━━ DATA SECTION ━━

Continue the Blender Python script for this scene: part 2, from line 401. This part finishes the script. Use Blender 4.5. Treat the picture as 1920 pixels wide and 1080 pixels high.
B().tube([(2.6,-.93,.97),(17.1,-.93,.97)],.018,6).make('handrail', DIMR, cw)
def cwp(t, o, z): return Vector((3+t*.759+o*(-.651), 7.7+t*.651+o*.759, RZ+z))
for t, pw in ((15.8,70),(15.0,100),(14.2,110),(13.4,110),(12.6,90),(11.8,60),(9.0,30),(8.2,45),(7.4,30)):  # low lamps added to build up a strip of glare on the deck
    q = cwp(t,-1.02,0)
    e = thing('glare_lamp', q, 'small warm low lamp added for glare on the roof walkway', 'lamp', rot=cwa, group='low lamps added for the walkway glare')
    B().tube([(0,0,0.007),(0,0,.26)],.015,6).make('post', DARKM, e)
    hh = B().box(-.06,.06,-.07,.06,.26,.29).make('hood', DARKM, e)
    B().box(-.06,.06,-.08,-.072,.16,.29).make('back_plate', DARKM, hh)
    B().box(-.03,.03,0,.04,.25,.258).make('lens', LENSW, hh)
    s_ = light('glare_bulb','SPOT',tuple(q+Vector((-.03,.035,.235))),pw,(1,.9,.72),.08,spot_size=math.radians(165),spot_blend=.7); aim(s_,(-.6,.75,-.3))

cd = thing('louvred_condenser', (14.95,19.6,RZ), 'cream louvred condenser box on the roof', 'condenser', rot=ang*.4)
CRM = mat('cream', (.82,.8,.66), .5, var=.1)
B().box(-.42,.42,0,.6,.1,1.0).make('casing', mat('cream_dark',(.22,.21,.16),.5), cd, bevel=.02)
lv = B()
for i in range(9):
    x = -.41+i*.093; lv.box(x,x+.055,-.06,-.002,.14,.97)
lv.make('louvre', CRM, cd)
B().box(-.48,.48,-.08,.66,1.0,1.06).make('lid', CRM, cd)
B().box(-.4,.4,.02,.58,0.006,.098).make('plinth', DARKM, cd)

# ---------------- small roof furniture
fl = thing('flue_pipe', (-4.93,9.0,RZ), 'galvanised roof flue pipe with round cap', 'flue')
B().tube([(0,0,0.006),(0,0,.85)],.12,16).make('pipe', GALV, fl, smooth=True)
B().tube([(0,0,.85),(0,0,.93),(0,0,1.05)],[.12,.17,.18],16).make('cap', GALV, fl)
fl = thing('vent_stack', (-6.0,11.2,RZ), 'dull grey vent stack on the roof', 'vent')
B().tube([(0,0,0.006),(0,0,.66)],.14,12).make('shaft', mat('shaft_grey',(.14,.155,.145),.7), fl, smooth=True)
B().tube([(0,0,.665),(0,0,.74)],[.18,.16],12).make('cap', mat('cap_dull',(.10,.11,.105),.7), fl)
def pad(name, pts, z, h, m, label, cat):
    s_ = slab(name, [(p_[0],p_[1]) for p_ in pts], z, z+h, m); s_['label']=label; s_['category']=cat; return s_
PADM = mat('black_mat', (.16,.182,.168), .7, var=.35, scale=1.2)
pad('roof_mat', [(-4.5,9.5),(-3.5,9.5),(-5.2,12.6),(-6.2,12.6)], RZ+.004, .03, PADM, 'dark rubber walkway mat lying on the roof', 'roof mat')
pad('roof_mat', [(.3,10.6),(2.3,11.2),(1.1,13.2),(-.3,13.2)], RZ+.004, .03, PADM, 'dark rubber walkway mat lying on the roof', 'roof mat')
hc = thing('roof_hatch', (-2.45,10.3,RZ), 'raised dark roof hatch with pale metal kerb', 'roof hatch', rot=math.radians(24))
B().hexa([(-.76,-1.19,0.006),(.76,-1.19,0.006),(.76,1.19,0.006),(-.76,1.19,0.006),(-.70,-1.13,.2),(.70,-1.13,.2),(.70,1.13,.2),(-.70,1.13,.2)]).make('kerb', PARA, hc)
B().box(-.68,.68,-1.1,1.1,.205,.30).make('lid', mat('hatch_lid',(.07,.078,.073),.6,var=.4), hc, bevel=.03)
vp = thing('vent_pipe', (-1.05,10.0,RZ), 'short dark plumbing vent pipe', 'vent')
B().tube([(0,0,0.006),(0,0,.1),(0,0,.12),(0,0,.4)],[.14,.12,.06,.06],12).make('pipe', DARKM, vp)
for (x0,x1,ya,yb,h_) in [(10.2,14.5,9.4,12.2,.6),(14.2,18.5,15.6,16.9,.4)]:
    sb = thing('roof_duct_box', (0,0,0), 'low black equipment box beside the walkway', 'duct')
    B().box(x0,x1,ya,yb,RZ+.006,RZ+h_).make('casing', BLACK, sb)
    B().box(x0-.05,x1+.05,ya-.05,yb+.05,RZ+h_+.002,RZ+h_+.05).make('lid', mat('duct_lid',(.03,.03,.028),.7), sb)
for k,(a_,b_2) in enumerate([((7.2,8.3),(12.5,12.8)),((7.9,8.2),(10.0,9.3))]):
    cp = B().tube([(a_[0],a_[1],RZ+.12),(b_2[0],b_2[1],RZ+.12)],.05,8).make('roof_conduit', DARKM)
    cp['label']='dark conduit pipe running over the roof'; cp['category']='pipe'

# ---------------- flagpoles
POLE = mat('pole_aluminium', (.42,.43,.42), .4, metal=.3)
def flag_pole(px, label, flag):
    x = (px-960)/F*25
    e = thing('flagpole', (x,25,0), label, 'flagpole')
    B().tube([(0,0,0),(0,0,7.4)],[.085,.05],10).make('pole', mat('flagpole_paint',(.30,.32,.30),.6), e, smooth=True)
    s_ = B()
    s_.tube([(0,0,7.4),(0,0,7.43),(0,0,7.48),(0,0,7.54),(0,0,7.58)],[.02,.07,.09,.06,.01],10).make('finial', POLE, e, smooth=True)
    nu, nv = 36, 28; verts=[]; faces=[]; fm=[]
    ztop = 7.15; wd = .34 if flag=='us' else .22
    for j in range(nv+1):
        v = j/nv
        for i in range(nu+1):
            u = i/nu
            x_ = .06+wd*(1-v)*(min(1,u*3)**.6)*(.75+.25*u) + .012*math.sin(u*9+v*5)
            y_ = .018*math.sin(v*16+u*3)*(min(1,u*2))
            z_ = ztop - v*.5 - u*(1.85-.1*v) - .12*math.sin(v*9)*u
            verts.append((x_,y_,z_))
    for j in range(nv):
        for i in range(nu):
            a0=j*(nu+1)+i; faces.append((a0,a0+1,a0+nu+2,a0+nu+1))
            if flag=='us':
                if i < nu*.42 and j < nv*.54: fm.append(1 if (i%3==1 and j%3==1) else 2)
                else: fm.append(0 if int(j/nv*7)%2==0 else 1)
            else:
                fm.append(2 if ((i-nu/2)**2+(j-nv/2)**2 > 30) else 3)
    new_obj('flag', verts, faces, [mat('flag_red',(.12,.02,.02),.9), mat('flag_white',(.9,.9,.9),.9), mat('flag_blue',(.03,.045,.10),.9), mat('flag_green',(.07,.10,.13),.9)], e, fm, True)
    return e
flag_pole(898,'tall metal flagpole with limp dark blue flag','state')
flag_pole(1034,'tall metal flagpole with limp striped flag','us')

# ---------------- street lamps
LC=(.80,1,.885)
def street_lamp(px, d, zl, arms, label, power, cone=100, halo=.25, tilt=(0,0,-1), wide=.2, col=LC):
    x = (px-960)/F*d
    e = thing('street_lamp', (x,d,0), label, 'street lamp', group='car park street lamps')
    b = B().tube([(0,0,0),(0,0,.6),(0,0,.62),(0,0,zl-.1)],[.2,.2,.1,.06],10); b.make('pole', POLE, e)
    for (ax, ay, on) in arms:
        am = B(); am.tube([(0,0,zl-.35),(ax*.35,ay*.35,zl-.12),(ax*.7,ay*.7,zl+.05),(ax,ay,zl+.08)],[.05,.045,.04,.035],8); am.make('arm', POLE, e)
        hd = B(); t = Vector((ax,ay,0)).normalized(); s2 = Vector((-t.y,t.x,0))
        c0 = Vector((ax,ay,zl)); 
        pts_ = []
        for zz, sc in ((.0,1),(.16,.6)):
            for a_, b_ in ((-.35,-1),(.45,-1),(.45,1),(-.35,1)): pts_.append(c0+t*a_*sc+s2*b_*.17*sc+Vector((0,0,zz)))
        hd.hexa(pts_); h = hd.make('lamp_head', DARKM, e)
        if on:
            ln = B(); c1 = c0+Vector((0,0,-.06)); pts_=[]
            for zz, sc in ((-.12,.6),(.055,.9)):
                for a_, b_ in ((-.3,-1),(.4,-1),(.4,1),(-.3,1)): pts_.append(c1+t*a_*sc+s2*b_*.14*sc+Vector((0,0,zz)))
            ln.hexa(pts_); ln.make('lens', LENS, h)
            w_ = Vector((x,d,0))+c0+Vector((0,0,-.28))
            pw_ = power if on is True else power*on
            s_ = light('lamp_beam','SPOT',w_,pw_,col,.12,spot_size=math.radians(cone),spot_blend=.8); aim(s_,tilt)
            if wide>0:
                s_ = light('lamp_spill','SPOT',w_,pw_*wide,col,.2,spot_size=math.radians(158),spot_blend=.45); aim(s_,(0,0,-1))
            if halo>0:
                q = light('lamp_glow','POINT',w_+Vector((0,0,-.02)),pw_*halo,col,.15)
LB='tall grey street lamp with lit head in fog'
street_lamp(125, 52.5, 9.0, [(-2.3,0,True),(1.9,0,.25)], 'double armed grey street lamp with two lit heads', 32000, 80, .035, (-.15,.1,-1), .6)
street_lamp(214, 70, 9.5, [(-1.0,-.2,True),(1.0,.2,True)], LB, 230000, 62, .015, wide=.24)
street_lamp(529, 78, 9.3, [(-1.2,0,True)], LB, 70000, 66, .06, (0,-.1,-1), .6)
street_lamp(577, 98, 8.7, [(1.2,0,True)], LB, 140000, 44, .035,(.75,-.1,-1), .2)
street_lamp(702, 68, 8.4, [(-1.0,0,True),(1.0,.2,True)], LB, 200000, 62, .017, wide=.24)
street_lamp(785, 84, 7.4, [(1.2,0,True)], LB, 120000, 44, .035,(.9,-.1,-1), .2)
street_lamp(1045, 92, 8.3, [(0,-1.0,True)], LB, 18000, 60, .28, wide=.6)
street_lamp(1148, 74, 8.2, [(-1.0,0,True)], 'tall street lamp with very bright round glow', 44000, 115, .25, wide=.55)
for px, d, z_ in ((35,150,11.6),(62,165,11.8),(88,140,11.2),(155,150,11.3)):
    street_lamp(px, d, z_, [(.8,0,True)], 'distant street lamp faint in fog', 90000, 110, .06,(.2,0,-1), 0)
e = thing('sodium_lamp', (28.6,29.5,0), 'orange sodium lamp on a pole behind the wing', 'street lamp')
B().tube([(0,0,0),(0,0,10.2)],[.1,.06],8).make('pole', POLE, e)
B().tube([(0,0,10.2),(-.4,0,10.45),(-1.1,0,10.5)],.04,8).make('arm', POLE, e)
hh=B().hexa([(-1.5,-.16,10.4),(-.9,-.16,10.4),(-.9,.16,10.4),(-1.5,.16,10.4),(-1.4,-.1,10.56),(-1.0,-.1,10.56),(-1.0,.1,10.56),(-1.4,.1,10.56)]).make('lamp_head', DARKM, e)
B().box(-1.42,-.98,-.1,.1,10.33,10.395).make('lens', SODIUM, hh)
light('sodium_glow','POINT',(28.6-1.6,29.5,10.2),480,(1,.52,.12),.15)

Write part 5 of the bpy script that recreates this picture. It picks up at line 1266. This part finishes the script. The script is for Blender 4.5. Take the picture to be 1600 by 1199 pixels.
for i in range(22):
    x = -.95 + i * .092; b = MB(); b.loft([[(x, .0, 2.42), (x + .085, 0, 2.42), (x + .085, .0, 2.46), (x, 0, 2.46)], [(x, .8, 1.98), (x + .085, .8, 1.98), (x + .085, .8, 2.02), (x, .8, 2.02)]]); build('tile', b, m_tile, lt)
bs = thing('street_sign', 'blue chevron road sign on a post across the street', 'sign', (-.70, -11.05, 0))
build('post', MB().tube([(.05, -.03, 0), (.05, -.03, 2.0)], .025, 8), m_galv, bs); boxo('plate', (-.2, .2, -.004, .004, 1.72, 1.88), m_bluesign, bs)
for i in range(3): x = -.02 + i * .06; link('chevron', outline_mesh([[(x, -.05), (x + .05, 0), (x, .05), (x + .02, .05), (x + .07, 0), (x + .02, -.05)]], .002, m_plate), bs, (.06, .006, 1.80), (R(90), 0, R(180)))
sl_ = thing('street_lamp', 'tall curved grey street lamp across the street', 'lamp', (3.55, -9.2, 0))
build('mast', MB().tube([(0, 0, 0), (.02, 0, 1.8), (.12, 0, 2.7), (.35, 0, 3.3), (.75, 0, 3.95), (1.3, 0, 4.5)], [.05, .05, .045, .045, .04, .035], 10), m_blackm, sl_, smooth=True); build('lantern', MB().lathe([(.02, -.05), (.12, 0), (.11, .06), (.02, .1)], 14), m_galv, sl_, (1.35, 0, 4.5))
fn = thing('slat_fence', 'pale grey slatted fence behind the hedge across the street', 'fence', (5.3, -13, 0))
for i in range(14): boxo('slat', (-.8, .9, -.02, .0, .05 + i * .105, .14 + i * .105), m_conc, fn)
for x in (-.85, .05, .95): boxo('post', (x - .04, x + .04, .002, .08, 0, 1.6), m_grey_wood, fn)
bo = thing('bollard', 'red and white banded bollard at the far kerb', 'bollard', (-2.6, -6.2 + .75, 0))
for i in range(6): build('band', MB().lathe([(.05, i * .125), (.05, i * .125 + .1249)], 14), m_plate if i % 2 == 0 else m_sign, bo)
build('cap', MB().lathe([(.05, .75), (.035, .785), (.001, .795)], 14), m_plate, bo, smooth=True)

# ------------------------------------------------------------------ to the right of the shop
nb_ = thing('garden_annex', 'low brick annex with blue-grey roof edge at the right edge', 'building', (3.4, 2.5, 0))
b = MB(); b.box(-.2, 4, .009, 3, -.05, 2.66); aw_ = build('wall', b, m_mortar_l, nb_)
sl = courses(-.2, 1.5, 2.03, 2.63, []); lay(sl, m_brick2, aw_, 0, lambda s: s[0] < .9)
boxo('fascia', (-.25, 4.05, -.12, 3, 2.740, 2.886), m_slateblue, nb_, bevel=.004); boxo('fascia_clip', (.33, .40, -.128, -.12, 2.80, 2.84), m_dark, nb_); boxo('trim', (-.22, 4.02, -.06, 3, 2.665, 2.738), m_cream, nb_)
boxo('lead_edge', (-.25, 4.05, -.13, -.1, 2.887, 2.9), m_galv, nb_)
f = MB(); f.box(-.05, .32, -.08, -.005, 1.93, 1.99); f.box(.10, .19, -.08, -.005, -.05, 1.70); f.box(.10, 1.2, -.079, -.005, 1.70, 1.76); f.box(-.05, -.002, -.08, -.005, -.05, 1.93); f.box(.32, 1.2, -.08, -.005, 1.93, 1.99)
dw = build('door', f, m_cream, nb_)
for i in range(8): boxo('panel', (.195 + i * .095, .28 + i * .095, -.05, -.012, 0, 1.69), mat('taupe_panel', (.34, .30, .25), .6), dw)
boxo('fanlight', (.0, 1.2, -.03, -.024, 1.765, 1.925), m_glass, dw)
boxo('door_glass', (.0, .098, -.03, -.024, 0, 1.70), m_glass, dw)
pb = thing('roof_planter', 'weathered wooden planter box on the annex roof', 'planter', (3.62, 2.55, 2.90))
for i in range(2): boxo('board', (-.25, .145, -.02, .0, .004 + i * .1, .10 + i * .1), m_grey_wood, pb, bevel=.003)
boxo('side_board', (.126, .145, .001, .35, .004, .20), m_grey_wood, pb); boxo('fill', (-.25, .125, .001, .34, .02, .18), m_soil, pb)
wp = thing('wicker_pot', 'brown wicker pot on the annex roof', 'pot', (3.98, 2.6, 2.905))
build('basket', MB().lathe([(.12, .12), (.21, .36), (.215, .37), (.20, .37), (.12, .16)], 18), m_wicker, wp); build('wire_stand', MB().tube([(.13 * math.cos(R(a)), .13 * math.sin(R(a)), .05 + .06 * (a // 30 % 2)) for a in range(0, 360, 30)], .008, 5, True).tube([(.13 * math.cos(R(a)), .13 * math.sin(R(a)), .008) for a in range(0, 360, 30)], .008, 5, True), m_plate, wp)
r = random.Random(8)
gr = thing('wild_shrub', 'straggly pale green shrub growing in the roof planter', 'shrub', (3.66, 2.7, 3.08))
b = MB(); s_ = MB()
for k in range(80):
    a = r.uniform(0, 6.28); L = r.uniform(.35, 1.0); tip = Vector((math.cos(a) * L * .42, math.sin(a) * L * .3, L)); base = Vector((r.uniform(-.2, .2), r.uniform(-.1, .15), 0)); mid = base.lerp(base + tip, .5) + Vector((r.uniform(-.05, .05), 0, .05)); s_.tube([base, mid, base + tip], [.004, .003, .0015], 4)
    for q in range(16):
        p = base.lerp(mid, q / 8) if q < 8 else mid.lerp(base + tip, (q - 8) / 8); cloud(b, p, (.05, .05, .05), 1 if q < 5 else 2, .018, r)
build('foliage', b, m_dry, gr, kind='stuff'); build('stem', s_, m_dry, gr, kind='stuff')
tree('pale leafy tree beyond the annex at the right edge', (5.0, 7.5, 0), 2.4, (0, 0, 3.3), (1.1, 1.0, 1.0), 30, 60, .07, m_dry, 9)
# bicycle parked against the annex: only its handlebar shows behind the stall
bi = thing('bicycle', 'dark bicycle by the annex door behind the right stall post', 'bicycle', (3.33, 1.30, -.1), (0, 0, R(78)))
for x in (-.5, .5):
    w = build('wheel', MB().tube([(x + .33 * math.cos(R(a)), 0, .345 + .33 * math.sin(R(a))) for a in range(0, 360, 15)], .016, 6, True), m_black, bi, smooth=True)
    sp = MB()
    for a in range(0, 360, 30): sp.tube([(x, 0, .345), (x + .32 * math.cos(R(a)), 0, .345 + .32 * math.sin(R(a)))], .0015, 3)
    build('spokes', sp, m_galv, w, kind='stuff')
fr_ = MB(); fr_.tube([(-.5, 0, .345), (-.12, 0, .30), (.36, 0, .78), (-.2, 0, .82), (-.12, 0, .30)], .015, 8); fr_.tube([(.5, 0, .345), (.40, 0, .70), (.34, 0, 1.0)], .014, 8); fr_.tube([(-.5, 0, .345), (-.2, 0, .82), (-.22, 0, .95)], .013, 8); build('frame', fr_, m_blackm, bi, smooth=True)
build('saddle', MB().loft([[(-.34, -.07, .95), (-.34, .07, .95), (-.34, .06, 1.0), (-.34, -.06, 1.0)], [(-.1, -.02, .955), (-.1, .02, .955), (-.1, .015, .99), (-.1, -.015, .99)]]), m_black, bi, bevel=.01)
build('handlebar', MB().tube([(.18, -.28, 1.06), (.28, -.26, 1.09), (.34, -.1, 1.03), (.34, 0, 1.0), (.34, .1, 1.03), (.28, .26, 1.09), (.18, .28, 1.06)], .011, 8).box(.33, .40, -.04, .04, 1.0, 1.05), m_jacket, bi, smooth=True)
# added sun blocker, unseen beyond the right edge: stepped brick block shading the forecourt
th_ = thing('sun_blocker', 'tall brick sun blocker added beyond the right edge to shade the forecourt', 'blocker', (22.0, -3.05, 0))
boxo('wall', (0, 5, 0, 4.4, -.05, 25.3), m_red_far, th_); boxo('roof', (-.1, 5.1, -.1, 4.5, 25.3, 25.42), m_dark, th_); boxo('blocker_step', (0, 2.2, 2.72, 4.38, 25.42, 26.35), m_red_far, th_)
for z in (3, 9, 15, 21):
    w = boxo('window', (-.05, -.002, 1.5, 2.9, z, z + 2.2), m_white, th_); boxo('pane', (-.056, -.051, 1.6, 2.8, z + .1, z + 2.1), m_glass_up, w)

━━━

### GIVEN TASK
Tell how many lines contain the word "this", using only the number.

### OUTPUT OF THE EXERCISE
2